Grose Valley Grose Valley   (Ian Brown)
The upper Grose Valley typifies the well-known landscape of the central Blue Mountains: an undulating plateau above cliff-walled valleys of dense forest.

A popular idea of the Blue Mountains is what you see from the tourist lookouts at Wentworth Falls, Echo Point and Govetts Leap - an expanse of thick bush, sandstone, ochre clifflines and deep gorges.

While this is pretty true for the central, Blue Mountains Range area, it doesn't do justice to the complexity of that terrain or the variety of other landscapes that make up the whole Greater Blue Mountains.

The origin of the Blue Mountains is a fascinating geological story of deposition, vulcanism, earth movements and erosion – a story that is still not fully understood.

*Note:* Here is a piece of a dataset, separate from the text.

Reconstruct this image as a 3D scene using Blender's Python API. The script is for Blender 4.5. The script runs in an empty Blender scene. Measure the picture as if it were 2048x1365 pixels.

The resulting landscape diversity controls everything else – microclimates, soils, flora and fauna.


Escarpment fog (photo by: Ian Brown)
Escarpment fog

The escarpment landform close to the coast creates a moist maritime climate, so the heights of the Blue Mountains experience frequent atmospheric fogs.


Diverse landscape (photo by: Ian Brown)
Diverse landscape

Foreground Triassic sandstone gives way to complex ridge topography of older Lachlan Fold Belt rocks.

Permian sandstones cling to the quartzite heights of Mount Cloudmaker (right background), while the Tertiary basalt remnant of Mount Colong breaks the left horizon.